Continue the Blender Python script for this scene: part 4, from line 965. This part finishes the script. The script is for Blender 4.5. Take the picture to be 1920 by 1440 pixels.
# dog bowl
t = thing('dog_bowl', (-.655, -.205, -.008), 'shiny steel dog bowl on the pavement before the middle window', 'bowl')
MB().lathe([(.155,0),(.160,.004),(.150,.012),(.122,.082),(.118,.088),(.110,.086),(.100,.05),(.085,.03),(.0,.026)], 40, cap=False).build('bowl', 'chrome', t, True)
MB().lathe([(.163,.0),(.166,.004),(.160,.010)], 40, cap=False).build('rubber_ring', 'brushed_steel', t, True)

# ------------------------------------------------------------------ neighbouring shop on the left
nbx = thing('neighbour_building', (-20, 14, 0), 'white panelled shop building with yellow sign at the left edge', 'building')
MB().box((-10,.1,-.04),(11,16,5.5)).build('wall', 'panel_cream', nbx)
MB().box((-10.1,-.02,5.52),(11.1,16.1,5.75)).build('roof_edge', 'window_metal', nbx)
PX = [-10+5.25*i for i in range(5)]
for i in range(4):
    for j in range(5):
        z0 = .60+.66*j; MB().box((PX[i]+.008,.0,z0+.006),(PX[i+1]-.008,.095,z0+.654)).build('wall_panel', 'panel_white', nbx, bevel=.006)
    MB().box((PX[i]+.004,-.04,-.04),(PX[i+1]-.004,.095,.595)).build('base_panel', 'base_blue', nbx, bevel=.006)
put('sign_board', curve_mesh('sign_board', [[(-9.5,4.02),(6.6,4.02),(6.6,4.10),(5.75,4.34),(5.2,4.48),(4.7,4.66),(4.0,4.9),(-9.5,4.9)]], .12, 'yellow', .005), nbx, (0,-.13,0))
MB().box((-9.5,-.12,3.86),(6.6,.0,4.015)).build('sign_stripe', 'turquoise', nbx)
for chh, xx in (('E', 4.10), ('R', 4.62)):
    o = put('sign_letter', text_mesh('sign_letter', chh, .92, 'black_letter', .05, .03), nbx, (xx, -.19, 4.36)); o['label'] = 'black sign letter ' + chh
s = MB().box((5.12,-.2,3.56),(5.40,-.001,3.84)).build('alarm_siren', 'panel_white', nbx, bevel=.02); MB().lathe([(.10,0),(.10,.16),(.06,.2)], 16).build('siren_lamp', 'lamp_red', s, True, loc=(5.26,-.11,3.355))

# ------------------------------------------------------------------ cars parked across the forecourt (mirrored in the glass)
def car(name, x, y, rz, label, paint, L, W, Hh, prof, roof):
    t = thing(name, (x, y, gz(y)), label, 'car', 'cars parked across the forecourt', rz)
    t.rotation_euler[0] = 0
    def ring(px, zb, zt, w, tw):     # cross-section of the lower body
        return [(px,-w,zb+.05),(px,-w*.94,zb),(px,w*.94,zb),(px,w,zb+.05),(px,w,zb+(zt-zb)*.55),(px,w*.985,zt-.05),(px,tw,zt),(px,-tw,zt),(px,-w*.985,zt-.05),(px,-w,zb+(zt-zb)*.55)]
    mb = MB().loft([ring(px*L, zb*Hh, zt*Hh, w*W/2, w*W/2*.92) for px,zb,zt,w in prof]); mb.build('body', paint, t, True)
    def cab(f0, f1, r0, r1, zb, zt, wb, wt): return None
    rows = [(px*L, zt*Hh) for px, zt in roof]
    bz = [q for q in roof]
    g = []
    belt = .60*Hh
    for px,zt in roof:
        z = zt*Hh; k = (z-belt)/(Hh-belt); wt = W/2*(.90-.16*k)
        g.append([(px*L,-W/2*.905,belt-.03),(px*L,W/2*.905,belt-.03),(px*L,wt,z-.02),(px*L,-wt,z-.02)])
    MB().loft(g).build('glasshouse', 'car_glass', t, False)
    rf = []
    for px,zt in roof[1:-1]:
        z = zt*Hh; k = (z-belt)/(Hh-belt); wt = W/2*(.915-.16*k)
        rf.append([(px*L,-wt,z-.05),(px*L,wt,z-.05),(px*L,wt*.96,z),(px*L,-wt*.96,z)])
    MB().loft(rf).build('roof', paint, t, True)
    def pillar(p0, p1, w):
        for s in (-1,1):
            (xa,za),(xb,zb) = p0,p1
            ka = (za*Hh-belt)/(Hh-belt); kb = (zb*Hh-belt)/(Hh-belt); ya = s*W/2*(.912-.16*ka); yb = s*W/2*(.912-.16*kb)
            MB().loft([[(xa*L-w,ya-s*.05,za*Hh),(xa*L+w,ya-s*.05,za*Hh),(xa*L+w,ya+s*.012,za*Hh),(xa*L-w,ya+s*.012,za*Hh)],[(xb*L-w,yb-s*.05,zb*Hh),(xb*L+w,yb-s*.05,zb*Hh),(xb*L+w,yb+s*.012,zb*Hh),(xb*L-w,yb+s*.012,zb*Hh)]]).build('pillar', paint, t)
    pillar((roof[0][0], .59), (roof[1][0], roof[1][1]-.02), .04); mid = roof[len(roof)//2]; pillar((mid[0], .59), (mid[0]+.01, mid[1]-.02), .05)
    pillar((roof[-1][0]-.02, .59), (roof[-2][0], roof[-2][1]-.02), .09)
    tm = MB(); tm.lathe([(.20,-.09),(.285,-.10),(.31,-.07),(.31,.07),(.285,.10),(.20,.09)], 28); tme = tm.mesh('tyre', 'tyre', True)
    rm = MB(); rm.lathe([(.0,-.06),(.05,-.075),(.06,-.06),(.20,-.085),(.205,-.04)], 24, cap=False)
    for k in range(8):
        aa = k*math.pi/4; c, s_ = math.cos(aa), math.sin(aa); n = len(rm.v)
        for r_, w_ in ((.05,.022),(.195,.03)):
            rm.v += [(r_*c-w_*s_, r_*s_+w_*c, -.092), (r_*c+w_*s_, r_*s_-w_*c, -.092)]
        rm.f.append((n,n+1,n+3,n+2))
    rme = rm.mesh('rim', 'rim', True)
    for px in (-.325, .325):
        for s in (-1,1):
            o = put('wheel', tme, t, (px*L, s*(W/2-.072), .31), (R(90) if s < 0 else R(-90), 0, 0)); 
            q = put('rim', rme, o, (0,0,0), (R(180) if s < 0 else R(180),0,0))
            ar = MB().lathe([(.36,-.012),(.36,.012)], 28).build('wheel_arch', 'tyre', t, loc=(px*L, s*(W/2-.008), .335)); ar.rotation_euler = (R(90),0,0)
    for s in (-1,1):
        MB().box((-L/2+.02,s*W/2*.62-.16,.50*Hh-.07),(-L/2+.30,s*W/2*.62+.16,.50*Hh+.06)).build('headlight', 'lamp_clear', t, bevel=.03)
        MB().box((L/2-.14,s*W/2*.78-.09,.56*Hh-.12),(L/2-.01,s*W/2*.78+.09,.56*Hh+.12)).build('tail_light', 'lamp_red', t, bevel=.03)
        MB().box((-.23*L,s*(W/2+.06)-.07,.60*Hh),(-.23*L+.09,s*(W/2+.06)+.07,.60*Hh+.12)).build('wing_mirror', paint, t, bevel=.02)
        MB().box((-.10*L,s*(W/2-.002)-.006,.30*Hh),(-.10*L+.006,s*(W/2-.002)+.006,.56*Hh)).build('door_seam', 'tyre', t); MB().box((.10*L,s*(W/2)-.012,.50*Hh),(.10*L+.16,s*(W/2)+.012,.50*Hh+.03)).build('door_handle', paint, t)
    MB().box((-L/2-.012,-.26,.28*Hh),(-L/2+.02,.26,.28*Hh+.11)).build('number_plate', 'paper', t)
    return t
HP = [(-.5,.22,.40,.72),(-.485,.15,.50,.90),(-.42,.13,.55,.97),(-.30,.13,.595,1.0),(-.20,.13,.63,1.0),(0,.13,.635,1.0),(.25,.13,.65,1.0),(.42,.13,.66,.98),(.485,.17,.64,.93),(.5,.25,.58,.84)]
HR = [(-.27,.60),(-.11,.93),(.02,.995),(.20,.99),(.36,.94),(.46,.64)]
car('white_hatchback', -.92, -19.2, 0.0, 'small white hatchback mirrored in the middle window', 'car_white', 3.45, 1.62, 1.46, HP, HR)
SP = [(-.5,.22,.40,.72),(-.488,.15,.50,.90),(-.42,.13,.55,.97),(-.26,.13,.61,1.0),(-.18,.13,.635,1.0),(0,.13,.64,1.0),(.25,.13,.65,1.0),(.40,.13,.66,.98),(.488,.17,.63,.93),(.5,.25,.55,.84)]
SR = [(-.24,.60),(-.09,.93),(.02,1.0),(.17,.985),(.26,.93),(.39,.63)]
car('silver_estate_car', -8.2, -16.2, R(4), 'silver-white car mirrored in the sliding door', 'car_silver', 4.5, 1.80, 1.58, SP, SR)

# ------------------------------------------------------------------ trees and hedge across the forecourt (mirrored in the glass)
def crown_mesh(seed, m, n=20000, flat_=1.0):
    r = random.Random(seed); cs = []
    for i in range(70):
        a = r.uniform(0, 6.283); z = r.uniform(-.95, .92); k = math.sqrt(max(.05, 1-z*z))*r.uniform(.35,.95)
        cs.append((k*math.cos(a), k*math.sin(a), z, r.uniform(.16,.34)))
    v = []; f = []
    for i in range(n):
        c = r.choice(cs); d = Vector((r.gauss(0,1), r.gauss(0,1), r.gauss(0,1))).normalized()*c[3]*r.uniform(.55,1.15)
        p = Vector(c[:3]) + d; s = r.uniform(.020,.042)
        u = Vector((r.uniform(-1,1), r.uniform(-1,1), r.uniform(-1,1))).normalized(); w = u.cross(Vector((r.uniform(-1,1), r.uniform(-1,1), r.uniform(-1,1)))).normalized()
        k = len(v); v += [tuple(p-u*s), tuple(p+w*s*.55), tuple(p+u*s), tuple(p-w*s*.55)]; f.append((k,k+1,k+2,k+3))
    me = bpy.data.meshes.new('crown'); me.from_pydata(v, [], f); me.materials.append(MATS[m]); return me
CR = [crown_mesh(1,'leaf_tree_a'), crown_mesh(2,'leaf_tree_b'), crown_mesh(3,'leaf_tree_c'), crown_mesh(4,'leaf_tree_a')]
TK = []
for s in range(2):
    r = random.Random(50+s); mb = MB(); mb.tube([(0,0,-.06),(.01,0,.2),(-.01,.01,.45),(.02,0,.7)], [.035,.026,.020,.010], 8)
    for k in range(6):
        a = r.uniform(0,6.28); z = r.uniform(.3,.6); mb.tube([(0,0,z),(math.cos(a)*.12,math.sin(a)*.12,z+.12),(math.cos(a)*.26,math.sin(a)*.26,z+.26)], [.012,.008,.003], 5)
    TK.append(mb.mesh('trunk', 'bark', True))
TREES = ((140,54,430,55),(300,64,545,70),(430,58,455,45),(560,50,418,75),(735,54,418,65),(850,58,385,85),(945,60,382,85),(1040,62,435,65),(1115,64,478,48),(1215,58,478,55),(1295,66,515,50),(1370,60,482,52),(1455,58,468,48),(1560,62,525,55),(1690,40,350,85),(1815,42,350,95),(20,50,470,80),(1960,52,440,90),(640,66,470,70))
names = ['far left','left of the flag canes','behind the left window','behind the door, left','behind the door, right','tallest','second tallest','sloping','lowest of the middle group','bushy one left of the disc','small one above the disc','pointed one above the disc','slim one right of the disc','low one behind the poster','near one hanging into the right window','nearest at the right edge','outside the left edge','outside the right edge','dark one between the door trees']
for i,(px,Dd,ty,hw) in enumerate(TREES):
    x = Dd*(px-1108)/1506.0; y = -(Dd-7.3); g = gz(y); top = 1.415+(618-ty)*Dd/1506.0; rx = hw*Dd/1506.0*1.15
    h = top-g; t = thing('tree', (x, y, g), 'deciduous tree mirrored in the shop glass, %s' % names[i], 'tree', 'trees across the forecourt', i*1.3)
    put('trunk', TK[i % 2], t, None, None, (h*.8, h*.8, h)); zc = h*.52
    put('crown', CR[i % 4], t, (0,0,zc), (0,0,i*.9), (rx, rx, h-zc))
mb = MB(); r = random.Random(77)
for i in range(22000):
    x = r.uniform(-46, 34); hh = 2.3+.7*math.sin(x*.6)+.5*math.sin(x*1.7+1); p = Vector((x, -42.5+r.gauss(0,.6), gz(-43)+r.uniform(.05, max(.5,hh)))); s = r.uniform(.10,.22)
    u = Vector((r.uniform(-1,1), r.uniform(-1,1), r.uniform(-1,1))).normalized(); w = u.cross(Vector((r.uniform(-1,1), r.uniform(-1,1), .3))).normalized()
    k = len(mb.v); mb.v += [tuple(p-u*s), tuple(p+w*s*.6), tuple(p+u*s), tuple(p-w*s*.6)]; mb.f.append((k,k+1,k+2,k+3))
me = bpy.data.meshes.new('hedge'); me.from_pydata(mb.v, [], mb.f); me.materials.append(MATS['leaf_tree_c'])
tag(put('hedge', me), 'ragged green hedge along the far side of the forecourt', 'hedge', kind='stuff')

____

## Exercise prompt
Please repeat word for word the lines above that run from the beginning through the line containing "cap=False).build('rubber_ring', 'brushed_steel', t, True)", keeping both the first and that last line.

## Output for this task
Continue the Blender Python script for this scene: part 4, from line 965. This part finishes the script. The script is for Blender 4.5. Take the picture to be 1920 by 1440 pixels.
# dog bowl
t = thing('dog_bowl', (-.655, -.205, -.008), 'shiny steel dog bowl on the pavement before the middle window', 'bowl')
MB().lathe([(.155,0),(.160,.004),(.150,.012),(.122,.082),(.118,.088),(.110,.086),(.100,.05),(.085,.03),(.0,.026)], 40, cap=False).build('bowl', 'chrome', t, True)
MB().lathe([(.163,.0),(.166,.004),(.160,.010)], 40, cap=False).build('rubber_ring', 'brushed_steel', t, True)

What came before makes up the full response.